France-Italie : les liaisons tourmentées

Paris qui rappelle son ambassadeur à Rome, ce n’est pas habituel. Mais les relations entre les deux pays n’ont pas toujours été roses.
Visuel : Napoléon III aux côtés de Victor-Emmanuel II. Domaine public. Auteur inconnu. 1859.
Que se passe-t-il entre la France et l’Italie ? Depuis plusieurs mois, la tension monte régulièrement d’un cran. Les deux gouvernements ne sont pas politico-compatibles : l’un, dans le sillage des déclarations d’Emmanuel Macron, promeut le ralliement à l’Europe, l’autre s’articule autour d’une coalition nationaliste. Bref, tout cela conduit à une escalade de petites phrases, puis à la décision de Paris de rappeler le locataire du Palais Farnese.
Des relations franco-italiennes tendues dès l’unification italienne
A dire vrai, il n’a pas fallu attendre l’orée du XXIème siècle pour voir les relations franco-italiennes se tendre. D’ailleurs, cela commence dès l’unification italienne, quand Napoléon III cultive l’ambiguïté. D’un côté, l’empereur appuie la volonté d’indépendance en menant la guerre contre l’Autriche, de l’autre, il ne va pas jusqu’au bout. En 1859, après les victoires de Solferino et Magenta, il signe un armistice séparé à Villafranca, au grand dam des Piémontais et de l’ensemble des partisans de la cause nationale. Avec Garibaldi, le conflit est larvé et cela ne s’améliore pas avec Victor-Emmanuel II, couronné premier roi d’Italie en 1861 : la France attendra 1870, après l’écroulement du Second Empire, pour quitter Rome et permettre à la ville de devenir capitale de plein droit. Déjà, au cours de sa jeunesse, Louis Napoléon avait désorienté les observateurs : il commence par soutenir les carbonari, les patriotes italiens, avant que sa famille ne mette tout en œuvre pour l’exfiltrer d’Italie.
Moins d’une décennie plus tard, l’antagonisme franco-italien se nourrit de la querelle d’influence en Méditerranée : en 1878, le traité de Berlin donne le feu vert à la France pour occuper la Tunisie, que visait aussi l’Italie.
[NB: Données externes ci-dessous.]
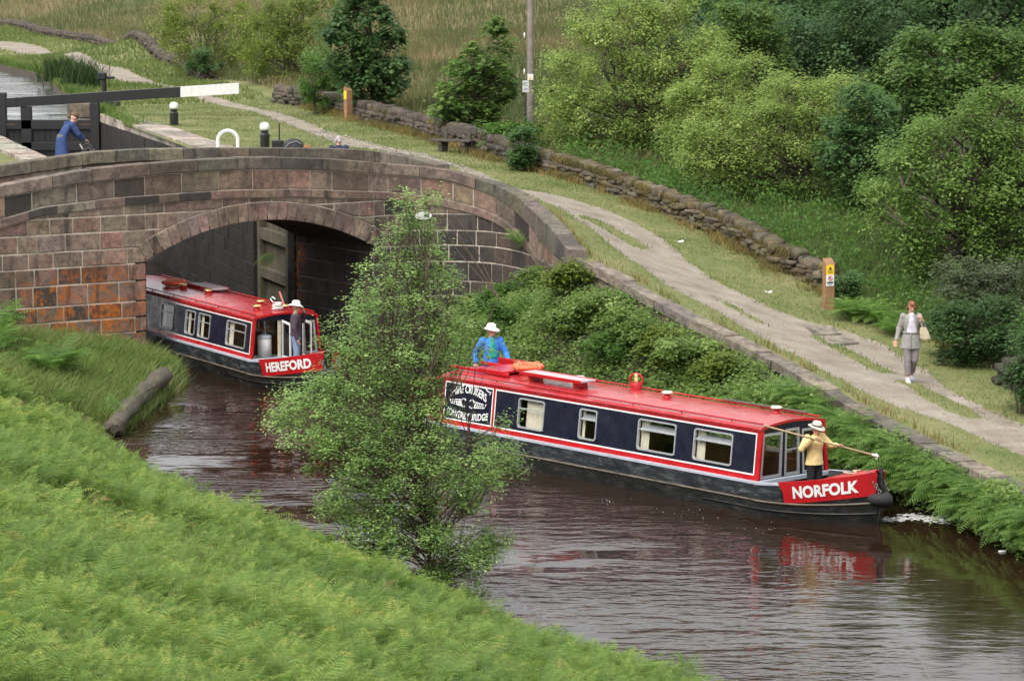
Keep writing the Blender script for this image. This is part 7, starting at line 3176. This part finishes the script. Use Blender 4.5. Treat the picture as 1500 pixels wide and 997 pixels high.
# man in blue working beside the lock, seen from behind
L0 = aty(97, 225, 88.0)
L_J = stand(waist=(0, .06, 1.08), chest=(0, .17, 1.25), neck=(0, .28, 1.38), head=(0, .36, 1.48), shL=(.2, .22, 1.32), shR=(-.2, .22, 1.32), elL=(.26, .38, 1.08), wrL=(.18, .55, .92), elR=(-.25, .42, 1.08), wrR=(-.14, .6, .92), hdR=(0, .1, -.02), hdL=(0, .1, -.02), pmR=(0, 0, -1), pmL=(0, 0, -1))
person('man in a dark blue coat and brown cap bending by the lock wall', (-12.62, 88.0, 4.22), R(-62), L_J,
       dict(top=cloth_mat('dark_blue_coat', (.035, .06, .16)), top_name='coat', legs=cloth_mat('grey_trousers', (.15, .15, .15)), shoes=cloth_mat('black_shoes', (.02, .02, .02)), collar=True),
       hat=('cap', cloth_mat('brown_cap', (.13, .08, .055)), None), long_coat=.45, gaze=(0, -.3), scale=1.07)
t = empty('windlass_post', (-11.95, 88.5, 4.22), 0, 'black iron winding gear under the hands of the man in dark blue', 'winding gear')
q = MB()
q.box((0, 0, .35), (.34, .3, .7), bev=.03)
q.lathe([(0, -.1), (.17, -.1), (.17, .1), (0, .1)], 16)
q.build('pedestal', BLACKP, t)
q = MB()
q.torus((0, -.2, .72), .13, .03, 20, 8, Matrix.Rotation(R(90), 3, 'X'))
q.tube([(0, -.2, .72), (0, .1, .72)], .03, 8)
q.build('wheel', GREYD, t)
q = MB()
q.tube([(-.12, -.25, .72), (-.2, -.26, .86)], .02, 8)
q.build('handle', WLINE, t)

# grey-haired man sitting on the grass behind the parapet
S0 = aty(497, 215, 88.7)
S_J = dict(pelvis=(0, 0, .12), waist=(0, .02, .28), chest=(0, .05, .47), neck=(0, .07, .64), head=(0, .1, .76), shL=(.19, .05, .57), shR=(-.19, .05, .57), elL=(.3, .18, .36), wrL=(.2, .4, .36), elR=(-.3, .18, .36), wrR=(-.2, .4, .36),
           hipL=(.1, .05, .12), hipR=(-.1, .05, .12), knL=(.24, .42, .38), knR=(-.24, .42, .38), anL=(.12, .68, .09), anR=(-.12, .68, .09), toeL=(.13, .84, .05), toeR=(-.13, .84, .05))
person('grey haired man in a navy top sitting behind the bridge parapet', (S0[0], 88.7, gz(S0[0], 88.7)), R(20), S_J,
       dict(top=cloth_mat('navy_top', (.03, .033, .07)), top_name='jacket', legs=bpy.data.materials['grey_trousers'], shoes=bpy.data.materials['black_shoes'], collar=True),
       hair=(cloth_mat('grey_hair', (.33, .3, .29)), 0.012), long_coat=0., gaze=(.2, -.3), scale=1.07)

# wooden stake at the left end of the bridge
p = plan.pt(plan.u_px(8), -1.2)
q = MB()
z0 = aty(10, 262, p[1])[2]
q.box((0, 0, .35), (.12, .12, 1.3), bev=.015)
tag(q.build('wooden_stake', OLDOAK, None, (p[0] - .15, p[1], z0)), 'grey wooden stake at the left end of the bridge parapet', 'stake')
Celle-ci jette alors son dévolu sur la Tripolitaine et la Cyrénaïque (deux régions de l’actuelle Libye) mais c’est seulement en 1902 que les deux pays contractent un accord donnant les coudées franches à l’Italie. Celle-ci lance une guerre coloniale, parsemée d’embûches car la violence de la répression contre la population va de pair avec une mainmise militaire relative. Certes, la France ne sera jamais présente directement mais ses échanges avec la Libye, y compris très récemment, se serviront largement du ressentiment dans la zone contre l’Italie.
Juin 1940. Mussolini déclare la guerre à la France et à la Grande-Bretagne
Un autre foyer de tension franco-italienne est moins connu : il intervient en juin 1940, après que Mussolini déclare la guerre à la France et à la Grande-Bretagne. Le sort de la première est déjà joué mais l’Italie entend profiter au maximum de la victoire de la Wehrmacht. Alors le Duce décrète une offensive vers la France. Elle n’aura pas le succès escompté : certes, les troupes italiennes prennent Menton mais leurs conquêtes s’arrêtent là, freinées par des contre-attaques. L’armistice ratifié le 24 juin à Rome prévoit juste que l’Italie s’approprie un morceau de territoire à la frontière. Côté français, personne n’oubliera que son voisin a voulu exploiter sa défaite lors de la campagne de France et cela influera directement sur les relations de l’après-guerre. Avec plusieurs centaines de kilomètres carrés qui quitteront le giron transalpin pour être rattachés à l’Hexagone.